SOURCE EXCERPT:
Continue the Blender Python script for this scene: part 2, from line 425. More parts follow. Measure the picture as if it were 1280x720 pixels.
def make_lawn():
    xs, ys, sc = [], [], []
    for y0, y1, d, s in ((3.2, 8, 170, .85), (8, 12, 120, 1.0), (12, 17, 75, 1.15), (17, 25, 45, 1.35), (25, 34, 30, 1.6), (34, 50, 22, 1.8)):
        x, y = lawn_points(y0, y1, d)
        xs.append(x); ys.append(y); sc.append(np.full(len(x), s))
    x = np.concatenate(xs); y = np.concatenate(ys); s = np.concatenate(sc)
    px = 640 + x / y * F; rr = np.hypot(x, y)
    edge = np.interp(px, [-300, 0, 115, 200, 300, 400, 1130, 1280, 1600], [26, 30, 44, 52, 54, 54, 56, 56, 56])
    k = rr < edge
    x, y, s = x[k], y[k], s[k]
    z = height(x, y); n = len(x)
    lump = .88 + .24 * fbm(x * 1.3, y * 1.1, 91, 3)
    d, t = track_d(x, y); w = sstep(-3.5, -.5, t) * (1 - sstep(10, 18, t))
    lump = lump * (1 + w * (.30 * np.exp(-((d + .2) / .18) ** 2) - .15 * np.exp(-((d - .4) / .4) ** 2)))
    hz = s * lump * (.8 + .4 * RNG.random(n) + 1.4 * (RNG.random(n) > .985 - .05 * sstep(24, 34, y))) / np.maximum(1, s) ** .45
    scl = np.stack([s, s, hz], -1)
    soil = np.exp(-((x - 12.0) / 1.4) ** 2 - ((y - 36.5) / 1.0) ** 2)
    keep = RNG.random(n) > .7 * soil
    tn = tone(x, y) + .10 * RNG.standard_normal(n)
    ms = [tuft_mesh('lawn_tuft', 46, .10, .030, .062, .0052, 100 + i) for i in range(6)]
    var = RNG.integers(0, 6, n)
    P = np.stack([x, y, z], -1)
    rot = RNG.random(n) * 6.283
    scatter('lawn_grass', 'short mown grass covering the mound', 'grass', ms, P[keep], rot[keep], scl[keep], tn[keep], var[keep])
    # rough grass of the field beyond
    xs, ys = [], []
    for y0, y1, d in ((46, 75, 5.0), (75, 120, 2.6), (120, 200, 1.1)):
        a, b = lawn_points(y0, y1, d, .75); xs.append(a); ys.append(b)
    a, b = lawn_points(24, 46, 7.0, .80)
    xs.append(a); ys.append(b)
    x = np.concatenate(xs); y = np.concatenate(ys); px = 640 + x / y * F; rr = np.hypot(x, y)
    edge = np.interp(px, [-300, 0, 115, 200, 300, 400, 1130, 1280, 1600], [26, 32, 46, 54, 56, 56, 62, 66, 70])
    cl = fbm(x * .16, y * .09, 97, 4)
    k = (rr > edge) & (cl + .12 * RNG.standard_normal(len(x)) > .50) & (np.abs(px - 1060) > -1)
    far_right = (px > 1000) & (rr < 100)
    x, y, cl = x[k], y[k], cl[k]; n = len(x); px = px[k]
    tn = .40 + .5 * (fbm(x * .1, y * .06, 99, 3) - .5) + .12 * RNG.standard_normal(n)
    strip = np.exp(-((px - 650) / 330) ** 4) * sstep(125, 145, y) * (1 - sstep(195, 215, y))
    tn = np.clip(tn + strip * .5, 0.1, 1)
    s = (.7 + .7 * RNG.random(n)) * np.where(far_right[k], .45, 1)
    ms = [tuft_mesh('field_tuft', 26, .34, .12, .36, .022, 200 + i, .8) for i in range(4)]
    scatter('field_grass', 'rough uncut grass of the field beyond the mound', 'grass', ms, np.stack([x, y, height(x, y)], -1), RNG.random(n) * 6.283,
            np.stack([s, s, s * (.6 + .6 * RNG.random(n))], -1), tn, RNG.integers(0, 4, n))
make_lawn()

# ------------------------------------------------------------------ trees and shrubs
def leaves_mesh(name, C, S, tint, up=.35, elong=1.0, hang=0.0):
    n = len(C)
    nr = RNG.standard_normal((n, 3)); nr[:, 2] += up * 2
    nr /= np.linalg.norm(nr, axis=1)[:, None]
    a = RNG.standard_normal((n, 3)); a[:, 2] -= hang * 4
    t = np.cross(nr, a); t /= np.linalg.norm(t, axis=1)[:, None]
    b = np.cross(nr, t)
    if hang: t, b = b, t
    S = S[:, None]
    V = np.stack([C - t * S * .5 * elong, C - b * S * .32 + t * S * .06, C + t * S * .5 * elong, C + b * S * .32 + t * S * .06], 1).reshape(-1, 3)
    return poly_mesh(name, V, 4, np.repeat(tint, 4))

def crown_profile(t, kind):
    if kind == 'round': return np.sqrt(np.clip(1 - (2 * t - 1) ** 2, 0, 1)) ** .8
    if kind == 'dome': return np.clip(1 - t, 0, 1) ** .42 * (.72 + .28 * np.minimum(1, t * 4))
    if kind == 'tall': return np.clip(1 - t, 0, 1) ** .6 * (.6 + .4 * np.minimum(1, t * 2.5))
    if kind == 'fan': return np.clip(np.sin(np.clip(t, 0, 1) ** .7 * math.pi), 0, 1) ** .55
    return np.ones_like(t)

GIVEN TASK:
Copy each line of the data exactly, leaving nothing out.

IN RESPONSE:
Continue the Blender Python script for this scene: part 2, from line 425. More parts follow. Measure the picture as if it were 1280x720 pixels.
def make_lawn():
    xs, ys, sc = [], [], []
    for y0, y1, d, s in ((3.2, 8, 170, .85), (8, 12, 120, 1.0), (12, 17, 75, 1.15), (17, 25, 45, 1.35), (25, 34, 30, 1.6), (34, 50, 22, 1.8)):
        x, y = lawn_points(y0, y1, d)
        xs.append(x); ys.append(y); sc.append(np.full(len(x), s))
    x = np.concatenate(xs); y = np.concatenate(ys); s = np.concatenate(sc)
    px = 640 + x / y * F; rr = np.hypot(x, y)
    edge = np.interp(px, [-300, 0, 115, 200, 300, 400, 1130, 1280, 1600], [26, 30, 44, 52, 54, 54, 56, 56, 56])
    k = rr < edge
    x, y, s = x[k], y[k], s[k]
    z = height(x, y); n = len(x)
    lump = .88 + .24 * fbm(x * 1.3, y * 1.1, 91, 3)
    d, t = track_d(x, y); w = sstep(-3.5, -.5, t) * (1 - sstep(10, 18, t))
    lump = lump * (1 + w * (.30 * np.exp(-((d + .2) / .18) ** 2) - .15 * np.exp(-((d - .4) / .4) ** 2)))
    hz = s * lump * (.8 + .4 * RNG.random(n) + 1.4 * (RNG.random(n) > .985 - .05 * sstep(24, 34, y))) / np.maximum(1, s) ** .45
    scl = np.stack([s, s, hz], -1)
    soil = np.exp(-((x - 12.0) / 1.4) ** 2 - ((y - 36.5) / 1.0) ** 2)
    keep = RNG.random(n) > .7 * soil
    tn = tone(x, y) + .10 * RNG.standard_normal(n)
    ms = [tuft_mesh('lawn_tuft', 46, .10, .030, .062, .0052, 100 + i) for i in range(6)]
    var = RNG.integers(0, 6, n)
    P = np.stack([x, y, z], -1)
    rot = RNG.random(n) * 6.283
    scatter('lawn_grass', 'short mown grass covering the mound', 'grass', ms, P[keep], rot[keep], scl[keep], tn[keep], var[keep])
    # rough grass of the field beyond
    xs, ys = [], []
    for y0, y1, d in ((46, 75, 5.0), (75, 120, 2.6), (120, 200, 1.1)):
        a, b = lawn_points(y0, y1, d, .75); xs.append(a); ys.append(b)
    a, b = lawn_points(24, 46, 7.0, .80)
    xs.append(a); ys.append(b)
    x = np.concatenate(xs); y = np.concatenate(ys); px = 640 + x / y * F; rr = np.hypot(x, y)
    edge = np.interp(px, [-300, 0, 115, 200, 300, 400, 1130, 1280, 1600], [26, 32, 46, 54, 56, 56, 62, 66, 70])
    cl = fbm(x * .16, y * .09, 97, 4)
    k = (rr > edge) & (cl + .12 * RNG.standard_normal(len(x)) > .50) & (np.abs(px - 1060) > -1)
    far_right = (px > 1000) & (rr < 100)
    x, y, cl = x[k], y[k], cl[k]; n = len(x); px = px[k]
    tn = .40 + .5 * (fbm(x * .1, y * .06, 99, 3) - .5) + .12 * RNG.standard_normal(n)
    strip = np.exp(-((px - 650) / 330) ** 4) * sstep(125, 145, y) * (1 - sstep(195, 215, y))
    tn = np.clip(tn + strip * .5, 0.1, 1)
    s = (.7 + .7 * RNG.random(n)) * np.where(far_right[k], .45, 1)
    ms = [tuft_mesh('field_tuft', 26, .34, .12, .36, .022, 200 + i, .8) for i in range(4)]
    scatter('field_grass', 'rough uncut grass of the field beyond the mound', 'grass', ms, np.stack([x, y, height(x, y)], -1), RNG.random(n) * 6.283,
            np.stack([s, s, s * (.6 + .6 * RNG.random(n))], -1), tn, RNG.integers(0, 4, n))
make_lawn()

# ------------------------------------------------------------------ trees and shrubs
def leaves_mesh(name, C, S, tint, up=.35, elong=1.0, hang=0.0):
    n = len(C)
    nr = RNG.standard_normal((n, 3)); nr[:, 2] += up * 2
    nr /= np.linalg.norm(nr, axis=1)[:, None]
    a = RNG.standard_normal((n, 3)); a[:, 2] -= hang * 4
    t = np.cross(nr, a); t /= np.linalg.norm(t, axis=1)[:, None]
    b = np.cross(nr, t)
    if hang: t, b = b, t
    S = S[:, None]
    V = np.stack([C - t * S * .5 * elong, C - b * S * .32 + t * S * .06, C + t * S * .5 * elong, C + b * S * .32 + t * S * .06], 1).reshape(-1, 3)
    return poly_mesh(name, V, 4, np.repeat(tint, 4))

def crown_profile(t, kind):
    if kind == 'round': return np.sqrt(np.clip(1 - (2 * t - 1) ** 2, 0, 1)) ** .8
    if kind == 'dome': return np.clip(1 - t, 0, 1) ** .42 * (.72 + .28 * np.minimum(1, t * 4))
    if kind == 'tall': return np.clip(1 - t, 0, 1) ** .6 * (.6 + .4 * np.minimum(1, t * 2.5))
    if kind == 'fan': return np.clip(np.sin(np.clip(t, 0, 1) ** .7 * math.pi), 0, 1) ** .55
    return np.ones_like(t)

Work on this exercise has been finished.